Selanjutnya, penting untuk mempertimbangkan aspek legal dalam perhitungan kerugian negara ini. Undang-Undang Nomor 1 Tahun 2004 tentang Perbendaharaan Negara menyatakan bahwa setiap kerugian negara yang disebabkan oleh tindakan melawan hukum harus dibuktikan secara hukum.
Artinya, sebelum menjustifikasi angka kerugian sebesar Rp30 miliar, harus ada bukti kuat yang menunjukkan bahwa tindakan tersebut memang melawan hukum dan menyebabkan kerugian negara.
Dalam kasus ini, penyidik Kejati Babel harus memastikan bahwa ada cukup bukti yang menunjukkan bahwa tindakan yang dilakukan oleh para pihak yang terlibat memang melawan hukum dan menyebabkan kerugian bagi negara.

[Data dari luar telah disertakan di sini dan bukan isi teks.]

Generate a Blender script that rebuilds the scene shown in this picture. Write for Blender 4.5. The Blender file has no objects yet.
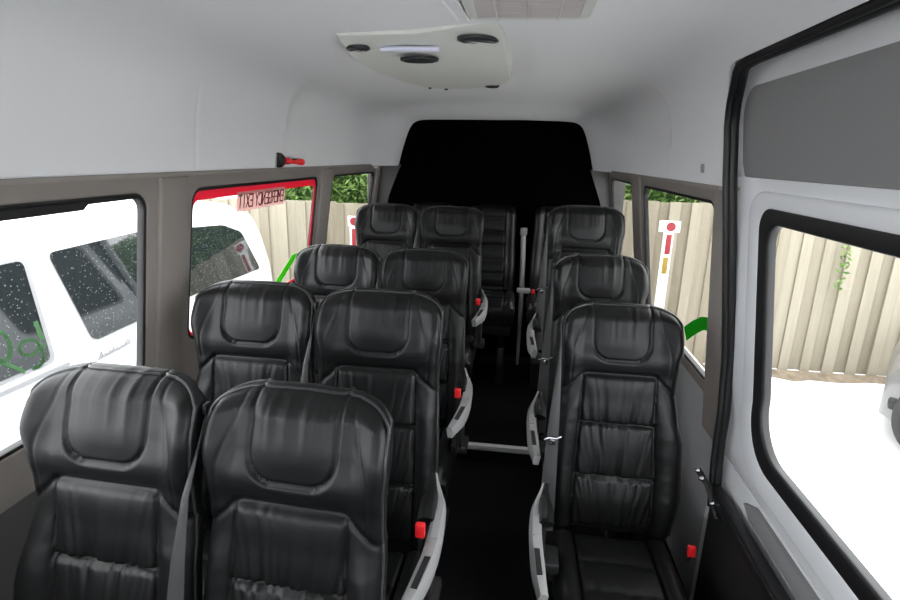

Proses ini melibatkan pengumpulan bukti-bukti yang kuat dan dapat diandalkan, termasuk dokumen-dokumen transaksi, hasil audit, dan keterangan saksi ahli. Hanya dengan bukti yang kuat dan dapat diandalkan, tuduhan korupsi dapat dibuktikan dan kerugian negara dapat diklaim secara sah.
Sayangnya, artikel berita tersebut menyebutkan bahwa konfirmasi dari pihak terkait, termasuk Dinas Lingkungan Hidup dan Kehutanan (DLHK) Babel, belum berhasil diperoleh.
Hal ini menimbulkan pertanyaan tentang validitas dan keakuratan informasi yang disampaikan. Untuk menghindari kesimpangsiuran informasi, sangat penting bagi media dan pihak berwenang untuk memberikan informasi yang akurat dan terverifikasi kepada publik.
Dalam konteks ini, penting bagi publik untuk tidak langsung mempercayai setiap informasi yang beredar tanpa verifikasi yang jelas.
Semua pihak harus menunggu hasil investigasi resmi dari pihak berwenang yang kompeten dan berpegang pada prinsip-prinsip hukum yang berlaku. Transparansi dan akuntabilitas harus menjadi prioritas utama dalam menyelesaikan kasus ini.
Selain itu, media memiliki peran penting dalam memastikan bahwa informasi yang disampaikan kepada publik adalah akurat dan berdasarkan fakta yang diverifikasi.
Media harus berpegang pada prinsip jurnalistik yang menjunjung tinggi kebenaran dan objektivitas, serta menghindari penyebaran informasi yang belum terverifikasi secara menyeluruh.
Dengan demikian, publik akan mendapatkan informasi yang dapat dipercaya dan tidak menyesatkan.
Sebagai penutup, penegakan hukum harus dilakukan secara adil dan berdasarkan bukti yang kuat. Proses hukum yang transparan dan akurat tidak hanya akan menjamin keadilan bagi semua pihak yang terlibat, tetapi juga akan memperkuat kepercayaan publik terhadap sistem hukum dan pemerintahan.
Semua pihak yang terlibat dalam proses ini harus bekerja sama untuk memastikan bahwa keadilan ditegakkan dan kerugian negara dapat dipulihkan dengan cara yang sah dan dapat dipertanggungjawabkan.(Tim)
PENULIS : Adinda Putri Nabiilah, S.H.,C.IJ., C.PW. Alumni Fakultas Hukum Universitas Sriwijaya (FH UNSRI) Tahun 2023 saat ini menjadi Editor di Jejaring Media KBO Babel, Artikel/Opini dibuat berdasarkan pemberitaan dari media online Babel tertanggal 8 Agustus 2024.